- [RECORDED INFORMATION]
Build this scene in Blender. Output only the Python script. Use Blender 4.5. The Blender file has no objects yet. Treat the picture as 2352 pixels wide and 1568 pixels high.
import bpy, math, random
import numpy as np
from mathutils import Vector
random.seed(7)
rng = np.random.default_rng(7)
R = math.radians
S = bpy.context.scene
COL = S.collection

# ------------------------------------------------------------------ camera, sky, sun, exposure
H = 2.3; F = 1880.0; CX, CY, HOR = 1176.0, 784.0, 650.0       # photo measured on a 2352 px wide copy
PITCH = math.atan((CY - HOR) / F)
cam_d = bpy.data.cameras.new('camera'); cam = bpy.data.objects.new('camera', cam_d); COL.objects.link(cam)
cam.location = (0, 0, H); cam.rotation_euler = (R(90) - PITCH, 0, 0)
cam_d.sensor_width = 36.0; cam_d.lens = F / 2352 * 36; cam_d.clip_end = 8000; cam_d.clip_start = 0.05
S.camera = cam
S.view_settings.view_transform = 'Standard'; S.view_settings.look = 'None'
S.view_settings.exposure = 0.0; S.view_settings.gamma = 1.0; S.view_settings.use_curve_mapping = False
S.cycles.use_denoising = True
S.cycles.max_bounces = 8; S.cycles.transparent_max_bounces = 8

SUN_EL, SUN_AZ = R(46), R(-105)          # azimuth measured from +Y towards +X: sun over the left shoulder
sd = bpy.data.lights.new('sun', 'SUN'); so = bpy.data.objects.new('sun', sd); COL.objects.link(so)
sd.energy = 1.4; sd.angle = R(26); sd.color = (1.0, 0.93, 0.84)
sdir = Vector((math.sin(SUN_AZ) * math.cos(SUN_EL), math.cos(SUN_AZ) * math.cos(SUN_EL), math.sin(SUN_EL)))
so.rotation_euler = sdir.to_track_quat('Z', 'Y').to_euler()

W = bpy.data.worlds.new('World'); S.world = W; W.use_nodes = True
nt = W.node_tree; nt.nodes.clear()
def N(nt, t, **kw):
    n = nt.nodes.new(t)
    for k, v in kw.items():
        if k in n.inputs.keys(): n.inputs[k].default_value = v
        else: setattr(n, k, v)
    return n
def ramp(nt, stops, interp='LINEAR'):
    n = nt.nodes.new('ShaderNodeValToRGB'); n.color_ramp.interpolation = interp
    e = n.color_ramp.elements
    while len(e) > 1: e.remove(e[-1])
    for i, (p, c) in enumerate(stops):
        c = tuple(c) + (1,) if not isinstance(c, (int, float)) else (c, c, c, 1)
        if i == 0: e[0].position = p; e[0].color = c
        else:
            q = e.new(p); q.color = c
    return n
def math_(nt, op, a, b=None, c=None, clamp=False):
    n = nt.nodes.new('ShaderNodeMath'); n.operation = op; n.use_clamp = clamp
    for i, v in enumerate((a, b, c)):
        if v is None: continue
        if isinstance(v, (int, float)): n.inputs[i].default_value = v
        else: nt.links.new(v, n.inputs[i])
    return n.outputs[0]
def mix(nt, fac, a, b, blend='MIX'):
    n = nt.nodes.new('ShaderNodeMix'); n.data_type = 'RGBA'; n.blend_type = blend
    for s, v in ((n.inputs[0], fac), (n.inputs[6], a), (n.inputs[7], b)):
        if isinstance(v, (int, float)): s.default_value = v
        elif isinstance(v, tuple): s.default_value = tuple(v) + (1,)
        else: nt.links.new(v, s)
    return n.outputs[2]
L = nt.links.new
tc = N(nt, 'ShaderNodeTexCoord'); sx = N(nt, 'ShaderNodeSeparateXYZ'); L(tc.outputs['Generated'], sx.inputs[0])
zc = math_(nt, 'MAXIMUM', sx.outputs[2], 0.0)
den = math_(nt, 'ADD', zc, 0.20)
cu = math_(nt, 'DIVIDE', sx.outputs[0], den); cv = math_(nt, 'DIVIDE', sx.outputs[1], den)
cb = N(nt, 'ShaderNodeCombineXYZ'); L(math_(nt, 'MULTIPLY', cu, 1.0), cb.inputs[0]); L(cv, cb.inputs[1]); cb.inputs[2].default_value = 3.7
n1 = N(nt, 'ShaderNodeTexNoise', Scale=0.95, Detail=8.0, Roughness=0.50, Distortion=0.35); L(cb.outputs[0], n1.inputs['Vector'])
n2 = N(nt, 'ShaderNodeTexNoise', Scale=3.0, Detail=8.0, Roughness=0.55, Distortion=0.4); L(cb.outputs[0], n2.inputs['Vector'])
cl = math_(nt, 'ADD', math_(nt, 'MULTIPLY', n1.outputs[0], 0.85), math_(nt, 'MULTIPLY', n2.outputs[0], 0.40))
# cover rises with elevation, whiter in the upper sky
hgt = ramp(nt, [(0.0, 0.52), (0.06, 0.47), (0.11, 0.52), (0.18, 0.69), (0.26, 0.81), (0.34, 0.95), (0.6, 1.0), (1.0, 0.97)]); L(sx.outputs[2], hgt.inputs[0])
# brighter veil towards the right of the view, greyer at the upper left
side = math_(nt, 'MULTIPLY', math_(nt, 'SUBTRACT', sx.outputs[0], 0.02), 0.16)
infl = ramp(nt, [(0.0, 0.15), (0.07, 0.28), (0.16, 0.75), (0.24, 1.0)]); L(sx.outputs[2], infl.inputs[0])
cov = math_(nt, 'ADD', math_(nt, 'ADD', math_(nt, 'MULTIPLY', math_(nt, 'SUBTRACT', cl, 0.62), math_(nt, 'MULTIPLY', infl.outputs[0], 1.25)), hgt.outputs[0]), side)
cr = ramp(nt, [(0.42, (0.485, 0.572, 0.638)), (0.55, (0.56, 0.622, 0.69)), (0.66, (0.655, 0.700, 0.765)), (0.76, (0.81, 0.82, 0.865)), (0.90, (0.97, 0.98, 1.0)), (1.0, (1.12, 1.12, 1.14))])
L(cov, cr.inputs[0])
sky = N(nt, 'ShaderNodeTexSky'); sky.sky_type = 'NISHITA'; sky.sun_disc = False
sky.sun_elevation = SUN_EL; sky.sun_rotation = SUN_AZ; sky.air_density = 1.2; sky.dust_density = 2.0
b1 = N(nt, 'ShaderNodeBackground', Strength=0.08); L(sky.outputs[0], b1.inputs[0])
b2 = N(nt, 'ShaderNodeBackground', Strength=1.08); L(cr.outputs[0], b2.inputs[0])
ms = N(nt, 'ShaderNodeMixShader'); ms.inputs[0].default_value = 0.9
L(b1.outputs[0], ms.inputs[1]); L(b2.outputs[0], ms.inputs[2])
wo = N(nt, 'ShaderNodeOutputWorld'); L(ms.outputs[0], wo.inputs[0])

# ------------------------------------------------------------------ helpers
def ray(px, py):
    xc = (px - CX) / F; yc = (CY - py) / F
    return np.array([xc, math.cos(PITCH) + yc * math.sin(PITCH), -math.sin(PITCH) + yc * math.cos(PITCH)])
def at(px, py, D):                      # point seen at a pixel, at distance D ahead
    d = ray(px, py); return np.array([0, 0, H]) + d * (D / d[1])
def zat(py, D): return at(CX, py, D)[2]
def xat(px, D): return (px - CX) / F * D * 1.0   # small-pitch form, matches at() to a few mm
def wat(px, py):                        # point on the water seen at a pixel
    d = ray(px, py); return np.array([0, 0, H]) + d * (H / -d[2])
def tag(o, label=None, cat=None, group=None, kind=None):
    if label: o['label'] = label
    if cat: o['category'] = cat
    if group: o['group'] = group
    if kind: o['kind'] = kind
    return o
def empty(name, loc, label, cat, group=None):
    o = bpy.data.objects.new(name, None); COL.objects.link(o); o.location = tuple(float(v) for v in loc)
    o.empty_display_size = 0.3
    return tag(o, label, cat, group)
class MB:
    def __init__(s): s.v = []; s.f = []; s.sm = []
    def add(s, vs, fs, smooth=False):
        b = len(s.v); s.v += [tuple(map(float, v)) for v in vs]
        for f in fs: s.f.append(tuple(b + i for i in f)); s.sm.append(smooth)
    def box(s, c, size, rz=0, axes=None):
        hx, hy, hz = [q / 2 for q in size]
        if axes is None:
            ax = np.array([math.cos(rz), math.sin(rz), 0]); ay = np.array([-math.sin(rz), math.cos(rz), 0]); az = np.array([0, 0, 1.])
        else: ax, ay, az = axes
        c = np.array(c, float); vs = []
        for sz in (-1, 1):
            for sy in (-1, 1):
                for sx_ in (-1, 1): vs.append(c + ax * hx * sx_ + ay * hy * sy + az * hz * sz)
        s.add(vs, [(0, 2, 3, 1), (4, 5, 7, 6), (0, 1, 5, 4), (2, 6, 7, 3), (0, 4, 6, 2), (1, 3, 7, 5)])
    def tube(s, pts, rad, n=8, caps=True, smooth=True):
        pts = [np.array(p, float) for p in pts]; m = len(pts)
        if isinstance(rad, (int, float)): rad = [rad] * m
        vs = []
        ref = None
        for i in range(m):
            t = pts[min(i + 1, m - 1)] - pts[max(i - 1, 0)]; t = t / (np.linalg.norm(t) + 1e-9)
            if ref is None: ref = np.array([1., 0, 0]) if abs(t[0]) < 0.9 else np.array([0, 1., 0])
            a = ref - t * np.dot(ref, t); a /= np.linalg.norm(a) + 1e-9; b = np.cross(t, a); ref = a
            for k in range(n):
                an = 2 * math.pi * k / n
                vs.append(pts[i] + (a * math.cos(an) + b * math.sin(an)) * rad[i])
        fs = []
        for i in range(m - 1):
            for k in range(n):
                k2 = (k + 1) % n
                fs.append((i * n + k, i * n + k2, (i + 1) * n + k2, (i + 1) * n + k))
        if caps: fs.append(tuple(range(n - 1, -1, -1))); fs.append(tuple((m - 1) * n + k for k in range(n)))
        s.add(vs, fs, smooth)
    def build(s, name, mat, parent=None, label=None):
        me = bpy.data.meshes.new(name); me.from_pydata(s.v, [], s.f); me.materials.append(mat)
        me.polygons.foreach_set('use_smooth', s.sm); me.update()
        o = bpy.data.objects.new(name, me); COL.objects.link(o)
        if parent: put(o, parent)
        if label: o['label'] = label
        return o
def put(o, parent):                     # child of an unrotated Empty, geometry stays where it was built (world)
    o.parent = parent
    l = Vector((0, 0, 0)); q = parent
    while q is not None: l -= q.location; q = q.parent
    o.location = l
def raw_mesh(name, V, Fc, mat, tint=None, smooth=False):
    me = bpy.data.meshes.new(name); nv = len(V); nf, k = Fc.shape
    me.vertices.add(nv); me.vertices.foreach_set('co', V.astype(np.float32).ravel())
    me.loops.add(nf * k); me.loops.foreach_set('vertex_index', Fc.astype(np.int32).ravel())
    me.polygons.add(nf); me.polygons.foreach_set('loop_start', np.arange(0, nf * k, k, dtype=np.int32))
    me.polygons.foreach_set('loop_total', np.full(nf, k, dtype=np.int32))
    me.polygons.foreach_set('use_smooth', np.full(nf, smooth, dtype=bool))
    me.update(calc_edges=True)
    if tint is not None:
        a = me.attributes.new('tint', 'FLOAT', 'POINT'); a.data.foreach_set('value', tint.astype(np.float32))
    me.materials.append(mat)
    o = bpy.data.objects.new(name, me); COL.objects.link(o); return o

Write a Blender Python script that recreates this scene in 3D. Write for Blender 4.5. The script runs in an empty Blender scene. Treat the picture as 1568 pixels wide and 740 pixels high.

- [WHAT YOU ARE ASKED TO DO] Your task is to quote, without any alteration, the lines running from the top of the records to the line that holds "COL = S.collection", both included.

- [OUTPUT]
Build this scene in Blender. Output only the Python script. Use Blender 4.5. The Blender file has no objects yet. Treat the picture as 2352 pixels wide and 1568 pixels high.
import bpy, math, random
import numpy as np
from mathutils import Vector
random.seed(7)
rng = np.random.default_rng(7)
R = math.radians
S = bpy.context.scene
COL = S.collection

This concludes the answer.